start Information supplied

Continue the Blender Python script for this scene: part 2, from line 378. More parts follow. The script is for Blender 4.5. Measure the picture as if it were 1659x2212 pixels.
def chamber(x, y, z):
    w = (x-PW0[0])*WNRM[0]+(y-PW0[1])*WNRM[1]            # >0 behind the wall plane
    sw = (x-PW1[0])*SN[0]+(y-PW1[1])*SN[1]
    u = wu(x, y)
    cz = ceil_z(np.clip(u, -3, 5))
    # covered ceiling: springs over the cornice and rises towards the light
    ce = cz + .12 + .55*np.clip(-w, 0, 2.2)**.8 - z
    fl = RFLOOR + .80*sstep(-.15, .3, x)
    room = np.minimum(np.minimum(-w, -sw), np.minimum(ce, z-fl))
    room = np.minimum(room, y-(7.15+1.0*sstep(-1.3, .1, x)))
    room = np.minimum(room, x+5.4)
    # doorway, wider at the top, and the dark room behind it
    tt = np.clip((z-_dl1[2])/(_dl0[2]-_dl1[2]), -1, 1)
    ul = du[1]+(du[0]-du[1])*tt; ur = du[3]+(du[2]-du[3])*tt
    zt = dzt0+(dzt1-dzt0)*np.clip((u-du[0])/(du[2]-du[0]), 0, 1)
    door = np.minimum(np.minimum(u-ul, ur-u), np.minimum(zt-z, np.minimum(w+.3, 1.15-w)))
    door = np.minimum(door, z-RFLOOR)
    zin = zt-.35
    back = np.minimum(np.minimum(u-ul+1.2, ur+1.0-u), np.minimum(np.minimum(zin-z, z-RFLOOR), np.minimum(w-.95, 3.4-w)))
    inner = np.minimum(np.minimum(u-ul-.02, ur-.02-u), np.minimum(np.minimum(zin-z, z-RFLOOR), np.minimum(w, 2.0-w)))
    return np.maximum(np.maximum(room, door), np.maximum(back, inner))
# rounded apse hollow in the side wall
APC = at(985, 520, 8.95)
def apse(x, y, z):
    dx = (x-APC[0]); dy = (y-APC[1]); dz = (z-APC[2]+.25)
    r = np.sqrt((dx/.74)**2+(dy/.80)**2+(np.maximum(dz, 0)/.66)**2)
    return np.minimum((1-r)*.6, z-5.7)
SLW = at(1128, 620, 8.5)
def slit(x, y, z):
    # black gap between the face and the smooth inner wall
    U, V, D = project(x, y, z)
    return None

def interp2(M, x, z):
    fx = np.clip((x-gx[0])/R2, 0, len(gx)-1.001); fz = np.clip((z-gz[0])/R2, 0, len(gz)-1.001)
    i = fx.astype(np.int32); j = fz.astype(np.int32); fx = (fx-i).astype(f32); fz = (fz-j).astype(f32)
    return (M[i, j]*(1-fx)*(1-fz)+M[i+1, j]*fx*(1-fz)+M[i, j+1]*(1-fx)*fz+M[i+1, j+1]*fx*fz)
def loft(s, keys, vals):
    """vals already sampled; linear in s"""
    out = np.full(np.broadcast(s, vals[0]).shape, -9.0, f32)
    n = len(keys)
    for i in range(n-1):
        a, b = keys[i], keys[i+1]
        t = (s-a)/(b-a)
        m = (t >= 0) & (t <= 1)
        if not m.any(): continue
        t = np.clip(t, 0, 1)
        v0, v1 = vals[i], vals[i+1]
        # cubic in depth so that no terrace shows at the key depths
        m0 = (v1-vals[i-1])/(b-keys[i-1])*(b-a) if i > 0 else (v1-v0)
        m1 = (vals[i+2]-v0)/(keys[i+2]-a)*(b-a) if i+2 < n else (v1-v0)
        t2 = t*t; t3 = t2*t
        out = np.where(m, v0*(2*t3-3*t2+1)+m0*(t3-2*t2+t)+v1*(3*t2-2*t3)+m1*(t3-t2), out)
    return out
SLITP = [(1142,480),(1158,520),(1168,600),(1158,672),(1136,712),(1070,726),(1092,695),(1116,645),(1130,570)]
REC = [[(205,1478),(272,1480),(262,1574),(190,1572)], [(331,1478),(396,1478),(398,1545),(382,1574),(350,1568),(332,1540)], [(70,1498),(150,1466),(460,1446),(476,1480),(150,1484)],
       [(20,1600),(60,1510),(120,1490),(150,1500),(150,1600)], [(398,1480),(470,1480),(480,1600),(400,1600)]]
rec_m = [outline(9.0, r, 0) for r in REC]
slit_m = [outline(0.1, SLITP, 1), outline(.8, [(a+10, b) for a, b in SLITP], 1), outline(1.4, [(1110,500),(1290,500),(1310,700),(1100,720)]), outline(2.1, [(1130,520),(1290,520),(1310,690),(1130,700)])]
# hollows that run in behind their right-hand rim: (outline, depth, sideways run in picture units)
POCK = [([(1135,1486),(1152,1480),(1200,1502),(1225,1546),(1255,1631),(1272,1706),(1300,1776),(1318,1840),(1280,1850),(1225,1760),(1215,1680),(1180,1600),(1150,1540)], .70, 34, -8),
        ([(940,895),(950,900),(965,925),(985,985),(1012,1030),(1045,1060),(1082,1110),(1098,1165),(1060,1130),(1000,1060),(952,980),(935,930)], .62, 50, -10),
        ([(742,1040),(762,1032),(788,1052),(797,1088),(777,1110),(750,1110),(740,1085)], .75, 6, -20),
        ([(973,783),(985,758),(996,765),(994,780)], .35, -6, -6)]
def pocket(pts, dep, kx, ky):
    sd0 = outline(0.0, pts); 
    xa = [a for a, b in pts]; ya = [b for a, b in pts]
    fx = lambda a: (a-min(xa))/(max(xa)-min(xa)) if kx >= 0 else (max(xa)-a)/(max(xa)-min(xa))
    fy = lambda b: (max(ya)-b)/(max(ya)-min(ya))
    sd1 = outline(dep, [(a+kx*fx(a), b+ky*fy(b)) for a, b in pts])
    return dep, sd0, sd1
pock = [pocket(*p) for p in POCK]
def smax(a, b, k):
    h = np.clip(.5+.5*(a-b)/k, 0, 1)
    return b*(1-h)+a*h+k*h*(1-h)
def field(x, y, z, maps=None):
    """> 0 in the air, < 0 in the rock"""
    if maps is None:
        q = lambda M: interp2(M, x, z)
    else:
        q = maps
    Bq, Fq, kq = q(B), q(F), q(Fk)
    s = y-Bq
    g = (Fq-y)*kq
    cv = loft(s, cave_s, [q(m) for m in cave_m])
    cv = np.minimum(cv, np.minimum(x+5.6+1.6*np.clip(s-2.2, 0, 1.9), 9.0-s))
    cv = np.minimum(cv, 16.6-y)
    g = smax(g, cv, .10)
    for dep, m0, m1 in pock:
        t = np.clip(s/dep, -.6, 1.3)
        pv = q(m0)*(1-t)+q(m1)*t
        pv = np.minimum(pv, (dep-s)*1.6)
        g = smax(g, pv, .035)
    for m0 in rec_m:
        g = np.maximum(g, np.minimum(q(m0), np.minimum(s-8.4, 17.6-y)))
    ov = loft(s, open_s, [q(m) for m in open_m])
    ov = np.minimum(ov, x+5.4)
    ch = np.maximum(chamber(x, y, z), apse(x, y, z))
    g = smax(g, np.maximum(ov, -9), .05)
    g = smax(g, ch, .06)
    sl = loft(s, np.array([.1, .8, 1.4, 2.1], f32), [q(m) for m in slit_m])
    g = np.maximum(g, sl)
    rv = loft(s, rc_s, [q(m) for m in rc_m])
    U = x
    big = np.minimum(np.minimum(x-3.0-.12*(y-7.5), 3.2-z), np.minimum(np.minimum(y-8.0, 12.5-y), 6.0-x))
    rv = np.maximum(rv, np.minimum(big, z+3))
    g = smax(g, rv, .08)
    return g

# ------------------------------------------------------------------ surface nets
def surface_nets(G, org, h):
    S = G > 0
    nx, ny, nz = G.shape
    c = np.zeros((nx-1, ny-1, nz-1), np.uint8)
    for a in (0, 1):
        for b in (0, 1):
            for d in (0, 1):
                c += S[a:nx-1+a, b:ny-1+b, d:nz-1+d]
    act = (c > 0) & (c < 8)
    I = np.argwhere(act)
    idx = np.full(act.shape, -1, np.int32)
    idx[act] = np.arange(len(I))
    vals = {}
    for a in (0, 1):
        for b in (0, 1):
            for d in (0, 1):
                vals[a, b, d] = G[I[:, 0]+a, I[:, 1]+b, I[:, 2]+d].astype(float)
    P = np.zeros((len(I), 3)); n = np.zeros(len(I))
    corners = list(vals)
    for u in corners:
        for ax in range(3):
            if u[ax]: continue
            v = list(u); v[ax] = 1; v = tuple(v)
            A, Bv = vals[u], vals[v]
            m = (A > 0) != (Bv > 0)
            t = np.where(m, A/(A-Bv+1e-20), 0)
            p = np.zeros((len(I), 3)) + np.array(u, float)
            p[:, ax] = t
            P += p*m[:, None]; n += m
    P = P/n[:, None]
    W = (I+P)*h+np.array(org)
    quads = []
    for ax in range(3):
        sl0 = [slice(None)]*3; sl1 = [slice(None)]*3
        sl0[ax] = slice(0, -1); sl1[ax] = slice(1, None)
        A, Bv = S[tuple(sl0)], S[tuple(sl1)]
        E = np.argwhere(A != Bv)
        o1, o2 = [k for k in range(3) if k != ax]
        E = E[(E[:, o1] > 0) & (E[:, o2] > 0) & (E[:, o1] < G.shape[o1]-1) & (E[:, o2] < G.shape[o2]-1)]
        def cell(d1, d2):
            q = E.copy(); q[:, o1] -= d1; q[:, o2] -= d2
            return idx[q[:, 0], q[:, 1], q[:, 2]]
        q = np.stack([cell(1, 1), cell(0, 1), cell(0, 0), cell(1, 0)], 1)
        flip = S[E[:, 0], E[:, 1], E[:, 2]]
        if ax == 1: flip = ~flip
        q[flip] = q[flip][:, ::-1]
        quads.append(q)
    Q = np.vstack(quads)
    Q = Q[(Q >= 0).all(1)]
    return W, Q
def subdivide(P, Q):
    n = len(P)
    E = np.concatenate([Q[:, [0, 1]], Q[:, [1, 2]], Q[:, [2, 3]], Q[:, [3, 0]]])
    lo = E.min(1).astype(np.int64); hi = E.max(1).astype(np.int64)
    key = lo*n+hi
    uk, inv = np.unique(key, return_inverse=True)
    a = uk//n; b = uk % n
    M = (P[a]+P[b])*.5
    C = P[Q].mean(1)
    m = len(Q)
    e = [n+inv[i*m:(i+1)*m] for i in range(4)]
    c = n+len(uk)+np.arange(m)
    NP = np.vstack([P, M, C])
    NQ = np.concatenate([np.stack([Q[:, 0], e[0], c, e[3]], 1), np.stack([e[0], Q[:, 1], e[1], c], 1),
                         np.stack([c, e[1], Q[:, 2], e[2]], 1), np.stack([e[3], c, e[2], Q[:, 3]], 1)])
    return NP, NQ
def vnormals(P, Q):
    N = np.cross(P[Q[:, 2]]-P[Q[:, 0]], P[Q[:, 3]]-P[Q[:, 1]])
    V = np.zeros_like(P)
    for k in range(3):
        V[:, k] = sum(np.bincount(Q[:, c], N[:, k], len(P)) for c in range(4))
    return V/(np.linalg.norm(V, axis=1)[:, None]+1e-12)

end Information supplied

## What you are asked to do
Reproduce each line holding the word "picture".

## Exercise result
Continue the Blender Python script for this scene: part 2, from line 378. More parts follow. The script is for Blender 4.5. Measure the picture as if it were 1659x2212 pixels.
# hollows that run in behind their right-hand rim: (outline, depth, sideways run in picture units)